Some background: I lay abed the other night in a cold sweat with the horrible realisation that I was now 54 and closer to death than I have ever been. How did this happen? (No correspondence please, I actually know) This at a time in my life when things seem to be zipping by and each Christmas comes around quicker than the last.
The following evening however, a revelation. Time can be slowed down to a mere trickle in the auditorium of any performing arts centre where there's a musical playing. A case in point the present production of West Side Story at the Queensland Performing Arts Centre.
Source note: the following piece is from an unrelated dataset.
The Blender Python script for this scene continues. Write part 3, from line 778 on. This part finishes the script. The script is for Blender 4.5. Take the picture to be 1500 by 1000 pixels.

I was present on opening night and about 30 minutes into the show I realised that time had slowed down and the sand through the hourglass was moving like treacle.
I had done it, I had slowed time down without even trying, just be being there and witnessing the amateurish horrors unfolding on stage. There, in Row D, I experienced a statis worthy of a book by Stephen Hawking. In my seat I conquered and toyed with time - every second seemed like an hour, every minute an hour, every hour a day, even a week. After interval time seemed to stand still completely and I experienced the eternal moment in a way that I imagine few humans have.
In extremis I had conquered time and space. Hawking tells us that time moves at different speeds in various parts of the universe. In my own theatrical black hole I was a Time Lord par excellence and I watched my entire life pass before my inner eye in that brief eternity. I have experienced flashes of this before, mostly sitting, looking at my watch in a darkened theatre, wishing I was elsewhere. But this time it was a Satori beyond anything that had gone before. Remember the lines of the song ..."If I could put time in a bottle ..." by Jim Croce? That was me. I was the vessel and time filled me to the brim and I captured time, distilled it and drank it down. Then, my mastery of that most enigmatic universal experience was relinquished as the curtain came down and the show, mercifully, ended. I looked at my watch. Strangely only a couple of hours had elapsed, hours that felt like centuries, millenia even.
I can't wait to go back to the theatre again, soon, to experiment with this phenomenon. It should be a musical, however, because time passes most slowly when there is singing and dancing involved. Weird, huh?